The UK’s top public companies hide their pensions’ exposure risk from investors, potentially leaving companies open to another BHS-style pension funding scandal

THE UK’s top public companies hide their pensions’ exposure risk from investors, potentially leaving companies open to another BHS-style pension funding scandal, according to new research.

Around two-thirds of FTSE 350 companies, whose defined benefit pension scheme assets total around £332bn, do not disclose the deficit relative to the funding target, Lincoln Pensions’ research found. The funding target is what dictates contributions.

More than half of FTSE companies also hide the amount of time it would take them to pay the deficit under deficit recovery plans, according to the research, which covered the latest released annual report of every FTSE 350 company with UK pension obligations as at 12 October 2016.

Not a single FTSE 350 company provided a measure of future funding risk volatility, such as value at risk, while only around a third referred to the DB pension scheme’s hedging strategy, Lincoln found.

“The fact that a majority of the FTSE 350 neither disclose the size of their technical provisions deficit – the key figure for setting funding contributions – or the length of recovery plans to fund their deficits leaves members and stakeholders in the dark, having to guess the level of commitment a business has made to its pension scheme,” said Darren Redmayne, CEO, Lincoln Pensions.

Reveal the risk

Based on the research findings, Lincoln Pensions is calling for all listed companies to disclosure their pension exposure risk to allow investors and other readers of annual reports and accounts to better understand cash flow and funding risks associated.

Directors of listed companies are now required to make a ‘long-term viability statement’ which, requires a robust assessment of longer term risks.

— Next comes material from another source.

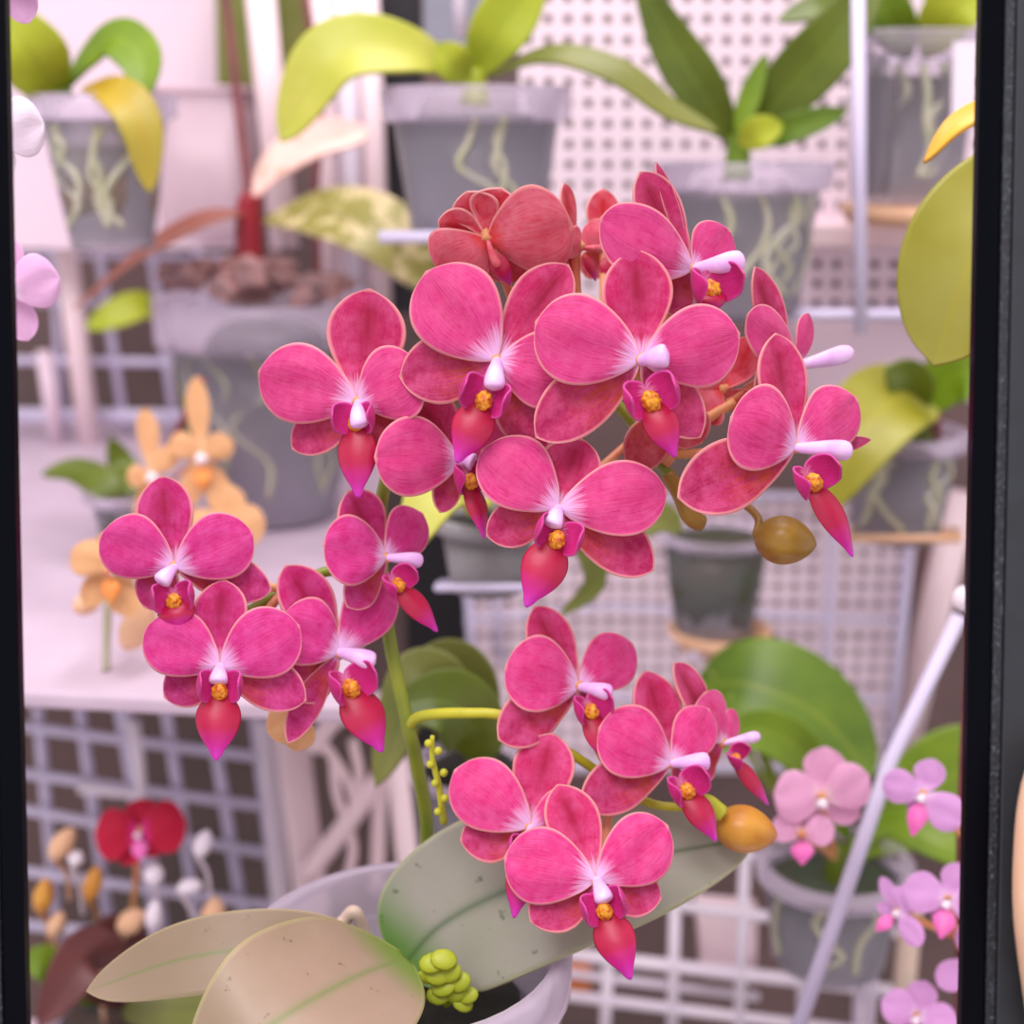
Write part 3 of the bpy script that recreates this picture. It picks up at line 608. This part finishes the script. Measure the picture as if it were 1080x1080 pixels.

This new requirement provides the ideal catalyst and justification for obligatory additional disclosure in relation to pension obligations, Redmayne said.

“Over time, our view is that this best practice should be extended to all company disclosures, listed and non-listed. We believe that many of the issues associated with recent high profile cases, such as BHS and Tata Steel, could have been highlighted much earlier through greater transparency in the accounts,” he added.